RECORDS SUPPLIED
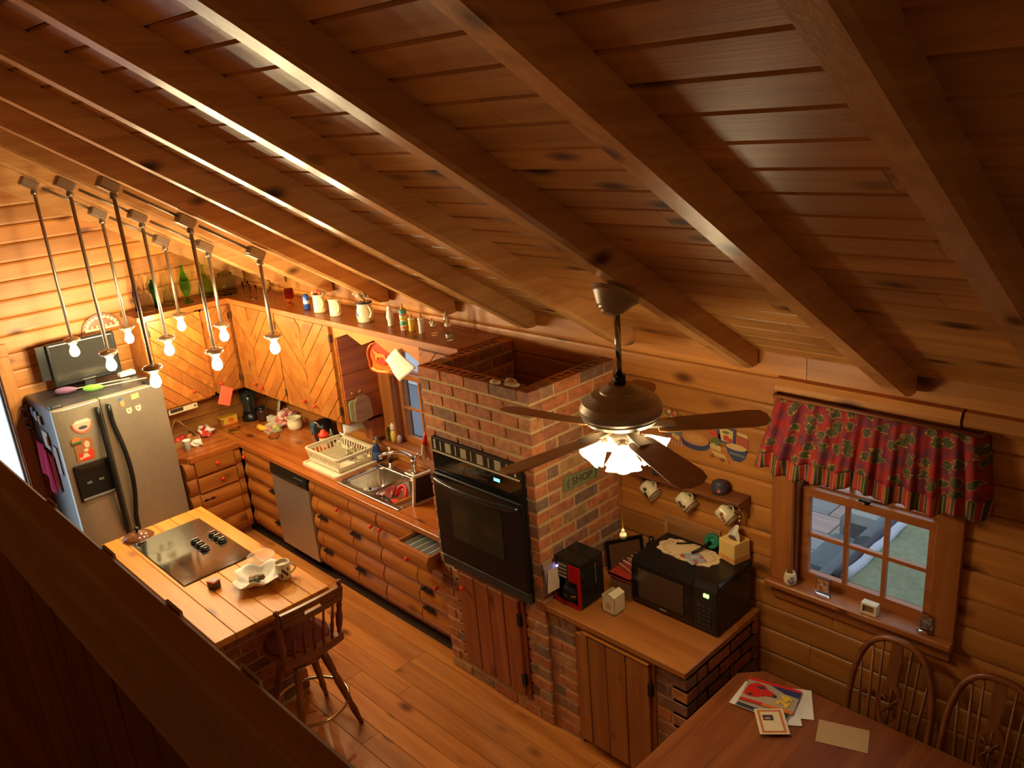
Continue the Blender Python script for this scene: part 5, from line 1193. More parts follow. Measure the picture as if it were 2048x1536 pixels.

* * *

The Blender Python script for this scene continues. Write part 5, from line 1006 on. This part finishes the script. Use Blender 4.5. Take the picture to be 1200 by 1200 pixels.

--

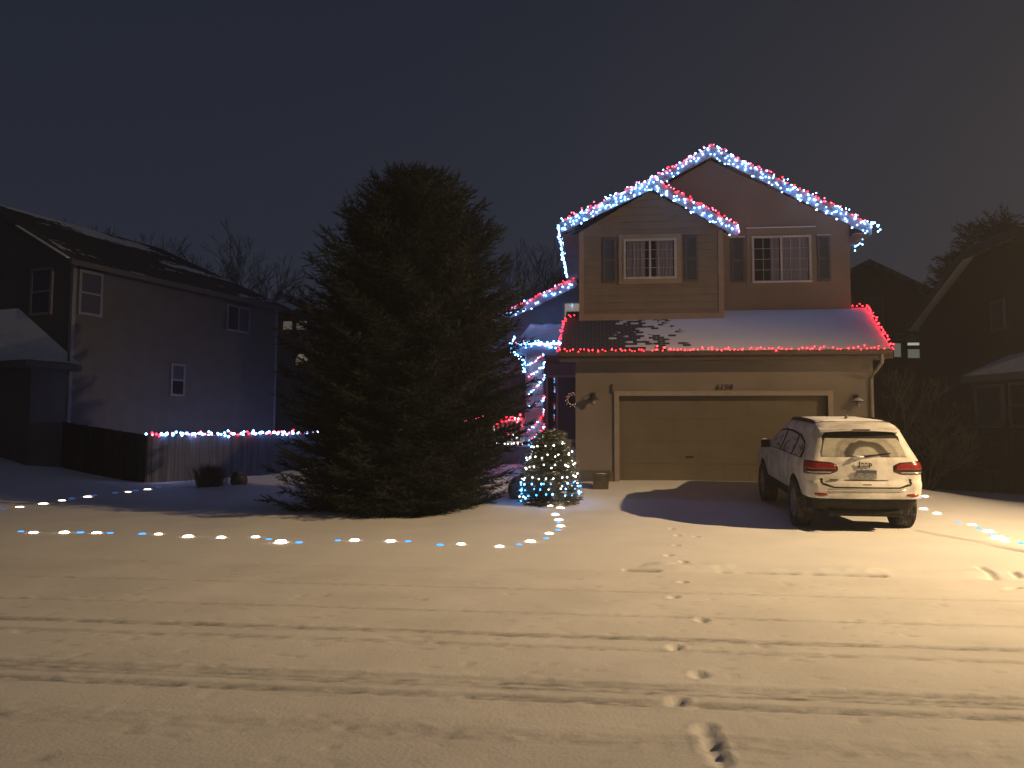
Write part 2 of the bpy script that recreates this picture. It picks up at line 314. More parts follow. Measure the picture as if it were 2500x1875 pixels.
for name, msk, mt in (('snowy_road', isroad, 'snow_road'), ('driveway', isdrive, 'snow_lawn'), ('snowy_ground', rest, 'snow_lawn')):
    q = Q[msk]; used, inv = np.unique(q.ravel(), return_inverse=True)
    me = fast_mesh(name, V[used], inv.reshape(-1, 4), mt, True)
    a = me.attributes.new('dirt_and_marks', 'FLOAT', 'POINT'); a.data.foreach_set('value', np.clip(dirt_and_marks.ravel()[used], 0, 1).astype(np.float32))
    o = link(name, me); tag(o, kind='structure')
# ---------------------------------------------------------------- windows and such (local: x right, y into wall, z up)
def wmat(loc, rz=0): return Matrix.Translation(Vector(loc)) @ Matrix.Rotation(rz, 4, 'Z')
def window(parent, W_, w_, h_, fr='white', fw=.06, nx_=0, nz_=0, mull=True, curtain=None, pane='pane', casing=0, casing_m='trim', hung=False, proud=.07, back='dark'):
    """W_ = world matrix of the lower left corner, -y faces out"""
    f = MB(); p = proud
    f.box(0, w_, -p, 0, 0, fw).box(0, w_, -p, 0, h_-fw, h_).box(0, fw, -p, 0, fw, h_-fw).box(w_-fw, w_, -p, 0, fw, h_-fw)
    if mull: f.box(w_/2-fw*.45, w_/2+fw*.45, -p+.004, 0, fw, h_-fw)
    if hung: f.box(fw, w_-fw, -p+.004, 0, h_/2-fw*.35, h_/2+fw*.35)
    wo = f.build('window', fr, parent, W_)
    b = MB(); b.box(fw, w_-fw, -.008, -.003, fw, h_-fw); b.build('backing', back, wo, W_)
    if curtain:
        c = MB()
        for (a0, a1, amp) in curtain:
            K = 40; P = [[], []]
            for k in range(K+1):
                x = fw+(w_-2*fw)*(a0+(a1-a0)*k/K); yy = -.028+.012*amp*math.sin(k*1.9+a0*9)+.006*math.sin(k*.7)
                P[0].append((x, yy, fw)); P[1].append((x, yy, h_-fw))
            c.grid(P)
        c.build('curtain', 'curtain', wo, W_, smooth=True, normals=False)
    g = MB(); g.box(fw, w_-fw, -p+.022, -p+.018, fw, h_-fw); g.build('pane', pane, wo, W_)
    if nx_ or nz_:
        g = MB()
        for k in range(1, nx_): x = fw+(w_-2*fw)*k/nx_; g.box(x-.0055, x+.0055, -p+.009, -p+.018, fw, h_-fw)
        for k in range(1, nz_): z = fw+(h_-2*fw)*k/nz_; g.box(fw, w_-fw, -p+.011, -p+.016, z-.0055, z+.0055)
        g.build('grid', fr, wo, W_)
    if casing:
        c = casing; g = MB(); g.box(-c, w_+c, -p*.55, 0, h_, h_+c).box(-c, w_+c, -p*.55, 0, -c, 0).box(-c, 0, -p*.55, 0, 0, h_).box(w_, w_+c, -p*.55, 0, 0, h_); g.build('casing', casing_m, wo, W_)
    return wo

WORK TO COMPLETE
Find the lines containing "script" and list every one of them.

SOLUTION
Continue the Blender Python script for this scene: part 5, from line 1193. More parts follow. Measure the picture as if it were 2048x1536 pixels.
The Blender Python script for this scene continues. Write part 5, from line 1006 on. This part finishes the script. Use Blender 4.5. Take the picture to be 1200 by 1200 pixels.
Write part 2 of the bpy script that recreates this picture. It picks up at line 314. More parts follow. Measure the picture as if it were 2500x1875 pixels.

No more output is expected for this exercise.